◆ **Material provided**:
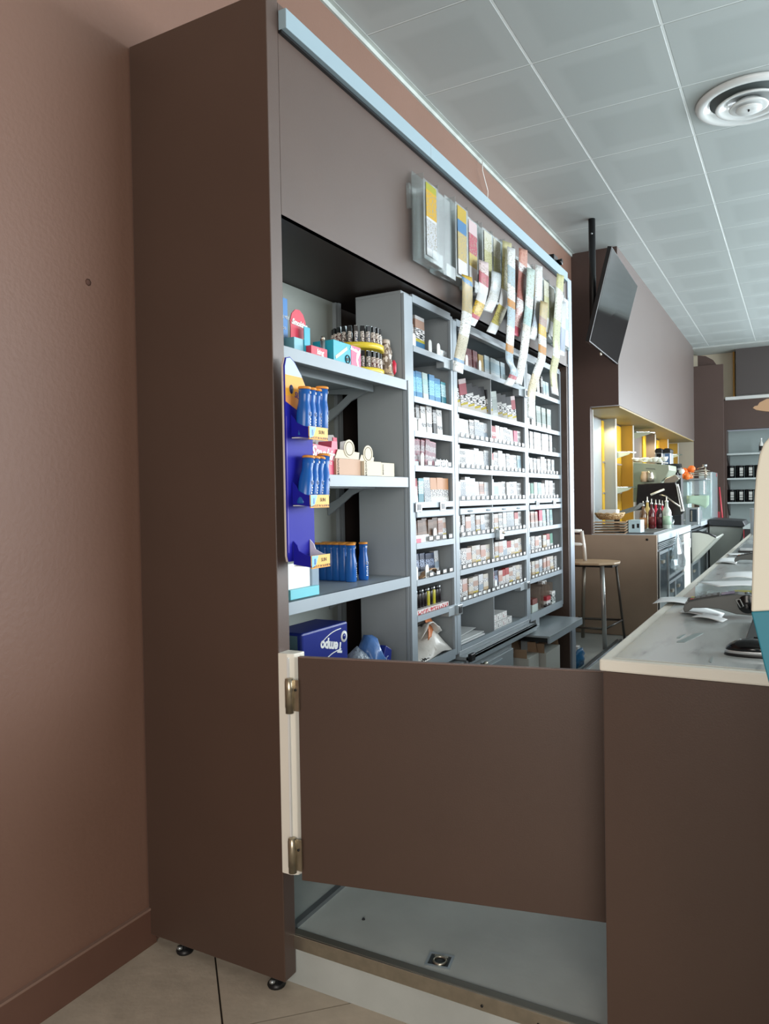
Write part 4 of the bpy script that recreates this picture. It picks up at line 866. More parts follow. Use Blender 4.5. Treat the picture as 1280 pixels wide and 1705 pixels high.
part('tray_side', MB().box(-1.499, -1.496, 2.165, 2.20, z, z+.10, CY), sb)
text('lettering', 'Smoking', .026, WHITE, (-1.5155, 2.163, z+.11), (0, 1, -.06), (0, 0, 1), sb, shear=.35, bold=.0012)
for i, (y, c, hh) in enumerate(((2.205, 'b98a5c', .085), (2.228, 'c9a06a', .08), (2.05, '2b3340', .07), (2.075, '384452', .06))):
    single('slim_box', MB().box(-1.56, -1.53, y, y+.018, z+.001, z+hh, mat('slim_'+str(i), c, .4)), ['tan slim box', 'golden slim box', 'dark slate slim box', 'grey-blue slim box'][i]+' standing beside the red die-cut display', 'box')
single('zip_case', MB().box(-1.60, -1.585, 2.235, 2.335, z+.001, z+.105, mat('case_dark', '40393a', .5)), 'dark rounded zip case standing behind the silver lighter', 'case', bevel=.012)
kb_ = thing('paper_box', 'small red king-size paper box at the front of the top shelf', 'box', (-1.50, 2.24, z))
part('box', MB().box(-1.53, -1.475, 2.175, 2.275, z+.001, z+.035, RED), kb_)
text('lettering', 'king', .026, WHITE, (-1.4745, 2.23, z+.018), (0, 1, 0), (0, 0, 1), kb_, shear=.2, bold=.0008)
lt = thing('lighter', 'slim silver lighter standing in front of the dark case', 'lighter', (-1.50, 2.285, z+.001))
part('body', MB().lathe([(.008, 0), (.009, .004), (.009, .07)], STEEL, seg=12), lt, local=True)
part('cap', MB().lathe([(.0085, .0702), (.0085, .082), (.005, .086)], CHROME, seg=12), lt, local=True)
sm = thing('paper_box', 'cyan and pink rolling-paper box on the top shelf before the lighter carousel', 'box', (-1.50, 2.42, z))
part('box', MB().box(-1.56, -1.47, 2.31, 2.50, z+.001, z+.078, CY), sm, .001)
part('pink_side', MB().box(-1.4698, -1.4688, 2.43, 2.50, z+.002, z+.077, PK), sm)
part('white_wave', MB().prism([(2.475, z+.003), (2.485, z+.003), (2.478, z+.03), (2.499, z+.06), (2.499, z+.075), (2.47, z+.05), (2.465, z+.025)], 'X', -1.4688, -1.4682, WHITE), sm)
part('cigarette_print', MB().prism([(2.32, z+.02), (2.325, z+.01), (2.405, z+.055), (2.40, z+.066)], 'X', -1.4698, -1.4690, mat('print_cream', 'd8cdb8', .5)), sm)
part('ring_print', MB().tube([(-1.4685, 2.405+.015*math.cos(a/14*6.283), z+.02+.015*math.sin(a/14*6.283)) for a in range(15)], .0022, BLACK, 5), sm)
text('lettering', 'Smoking', .018, WHITE, (-1.4684, 2.455, z+.063), (0, 1, -.12), (0, 0, 1), sm, shear=.35, bold=.0008)
text('lettering', 'x2', .016, BLACK, (-1.4684, 2.405, z+.02), (0, 1, 0), (0, 0, 1), sm, bold=.001)
# lighter carousel
ca = thing('lighter_carousel', 'two-tier round yellow carousel for lighters on the top shelf', 'display', (-1.60, 2.60, z))
cx, cy = -1.585, 2.665; CR = .112
part('lower_tier', MB().lathe([(CR, .001), (CR, .022), (CR-.004, .024), (CR-.006, .008), (.0, .008)], YL, (cx, cy, z), 40), ca)
part('upper_tier', MB().lathe([(CR-.006, .098), (CR, .10), (CR, .120), (CR-.004, .122), (CR-.006, .106), (.0, .106)], YL, (cx, cy, z), 40), ca)
part('hub', MB().lathe([(.03, .008), (.03, .10)], YL, (cx, cy, z), 20), ca)
lm = [bandmat('lighter_wrap'+str(i), [(0, c), (.2, 'e6ded4'), (.9, 'efe8de')], [(.05, .95)], t, (4, 4, 9)) for i, (c, t) in enumerate((('c98a6a', '5a4a48'), ('a8b4c0', '48506a'), ('d9a0a0', '6a3c40')))]
def lighter(loc, label, rz, k):
    t = thing('lighter', label, 'lighter', loc, 'patterned lighters on the carousel'); t.rotation_euler = (0, 0, rz)
    part('body', MB().lathe([(.009, 0), (.011, .004), (.011, .054), (.0105, .058)], lm[k], seg=12, sx=.7), t, local=True)
    part('hood', MB().box(-.0075, .0075, -.0095, .0005, .0583, .08, BLACK), t, local=True)
    part('wind_guard', MB().box(-.0065, .0065, .0006, .0085, .0583, .083, STEEL), t, local=True)
    return t
proto = [lighter((cx, cy, -5), 'x', 0, k) for k in range(3)]
spots = []; used = set(); cnts = {}
for tier, zt in ((0, .0085), (1, .1065)):
    for i in range(24):
        a = i/24*2*math.pi
        for rr_ in ((CR-.018,) if tier == 0 or i % 2 else (CR-.018, CR-.06)):
            px_, py_ = cx+rr_*math.cos(a), cy+rr_*math.sin(a)
            if tier == 0 and math.cos(a)-math.sin(a) < -.2: continue
            side = 'front' if math.cos(a)-math.sin(a)*.8 > 0 else 'rear'
            ring = 'inner ring' if rr_ < CR-.03 else 'rim'
            d_ = Vector((px_, py_, z-CAMZ)); spots.append((d_.dot(R_)/d_.dot(F_), tier, side, ring, px_, py_, zt, a))
spots.sort()
for n_, (_, tier, side, ring, px_, py_, zt, a) in enumerate(spots):
    kk = (tier, side, ring); cnts[kk] = cnts.get(kk, 0)+1; k = n_ % 3
    L = f'patterned lighter, {pos0[cnts[kk]-1]} from left, {side} {ring}, {["lower", "upper"][tier]} tier of yellow carousel'
    if k in used: dup(proto[k], (px_, py_, z+zt), a+math.pi/2, L)
    else:
        used.add(k); proto[k].location = (px_, py_, z+zt); proto[k].rotation_euler = (0, 0, a+math.pi/2); proto[k]['label'] = L
wr = thing('wrapped_packet', 'crumpled silvery wrapped packet with red mark beside the lighter carousel', 'packet', (-1.50, 2.80, z))
rnd = random.Random(9); v = []; f = []; sg = 12; prof = [(.026, 0), (.034, .02), (.036, .06), (.026, .085), (.034, .105), (.028, .125), (.02, .133), (.023, .152), (.0215, .16)]
for r, zz in prof:
    for j in range(sg):
        q = 6.2832*j/sg; k = 1+.2*(rnd.random()-.5); v.append((-1.51+r*k*.75*math.cos(q), 2.795+r*k*math.sin(q)-zz*.12, z+.001+zz))
for i in range(len(prof)-1):
    for j in range(sg): f.append((i*sg+j, i*sg+(j+1) % sg, (i+1)*sg+(j+1) % sg, (i+1)*sg+j))
f.append(tuple(range(sg-1, -1, -1))); f.append(tuple((len(prof)-1)*sg+j for j in range(sg)))
part('wrapper', MB().add(v, f, bandmat('wrap_foil', [(0, 'b9a58c'), (.3, 'ddd4cc'), (.6, 'c8bcae')], [(.1, .9)], '7a6a5c', (4, 5, 9), rough=.25), True), wr)
part('red_mark', MB().lathe([(.003, 0), (.010, .012), (.011, .045), (.004, .06)], RED, (-1.485, 2.80, z+.018), 10), wr)
# ---- second shelf
z = 1.631
KR = mat('kraft_card', 'c9a58c', .6); CRM = mat('cream_card', 'd9cfb8', .6); GRV = mat('grey_card', 'a09894', .6)
sk = thing('paper_box', 'pink-red box with white script standing at the left of the second shelf', 'box', (-1.52, 2.24, z))
part('box', MB().prism([(2.17, z+.001), (2.375, z+.001), (2.37, z+.125), (2.335, z+.125), (2.33, z+.10), (2.19, z+.11)], 'X', -1.56, -1.50, mat('pinkred_card', 'd8506e', .4)), sk)
text('lettering', 'Smoking', .052, WHITE, (-1.4992, 2.285, z+.075), (0, 1, -.1), (0, 0, 1), sk, shear=.35, bold=.0016)
text('lettering', 'KING SIZE', .014, WHITE, (-1.4992, 2.30, z+.045), (0, 1, -.1), (0, 0, 1), sk)
single('white_carton', MB().box(-1.60, -1.565, 2.25, 2.33, z+.14, z+.185, WHITE).box(-1.60, -1.57, 2.28, 2.33, z+.001, z+.14, GRV), 'upright grey carton with white top behind the pink-red box', 'box')
def brown_box(y0, y1, hgt, xf, m, label, txt=True, lid=True, s=1):
    t = thing('rolling_paper_box', label, 'box', (xf-.05, (y0+y1)/2, z))
    part('tray', MB().box(xf-.10, xf, y0, y1, z+.001, z+hgt, m), t, .0008)
    if lid:
        part('open_lid', MB().prism([(y0+.01, z+hgt), (y1-.01, z+hgt), (y1-.015, z+hgt+.085), (y1-.035, z+hgt+.10), (y0+.02, z+hgt+.09)], 'X', xf-.103, xf-.101, GRV), t)
        part('red_flap', MB().box(xf-.1005, xf-.098, y1-.04, y1-.012, z+hgt, z+hgt+.09, mat('flap_red', 'cf4a66', .5)), t)
        n = 16; el = [((y0+y1)/2+.038*math.cos(6.283*i/n)+.01, z+hgt+.040+.034*math.sin(6.283*i/n)) for i in range(n)]
        part('side_flap', MB().prism([(y0, z+hgt+.001), (y1-.006, z+hgt+.001), (y1-.0, z+hgt+.028), (y0+.02, z+hgt+.034)], 'X', xf-.006, xf-.004, CRM), t)
        lf = part('oval_badge', MB().prism(el, 'X', xf-.0035, xf-.0015, CRM), t)
        part('badge_print', MB().tube([(xf-.001, a*.75+((y0+y1)/2+.01)*.25, b*.75+(z+hgt+.04)*.25) for a, b in el+el[:1]], .0012, mat('ink_brown', '6a5a44', .6), 4), lf)
    if txt: text('lettering', 'BROWN', .016*s, mat('ink_dark', '3c352c', .6), (xf+.0008, y0+.014, z+hgt*.5), (0, 0, 1), (0, -1, 0), t)
    return t
brown_box(2.345, 2.52, .062, -1.49, KR, 'kraft rolling-paper box with open lid and oval badge on the second shelf')
brown_box(2.54, 2.66, .05, -1.505, KR, 'second kraft box with open grey lid behind the cream boxes', False)
brown_box(2.525, 2.66, .058, -1.476, CRM, 'cream closed rolling-paper box beside the kraft box', True, False)
brown_box(2.664, 2.775, .056, -1.478, CRM, 'rightmost cream closed rolling-paper box on the second shelf', True, False, .7)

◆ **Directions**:
Copy each line from the data above that includes "script".

◆ **Result**:
Write part 4 of the bpy script that recreates this picture. It picks up at line 866. More parts follow. Use Blender 4.5. Treat the picture as 1280 pixels wide and 1705 pixels high.
sk = thing('paper_box', 'pink-red box with white script standing at the left of the second shelf', 'box', (-1.52, 2.24, z))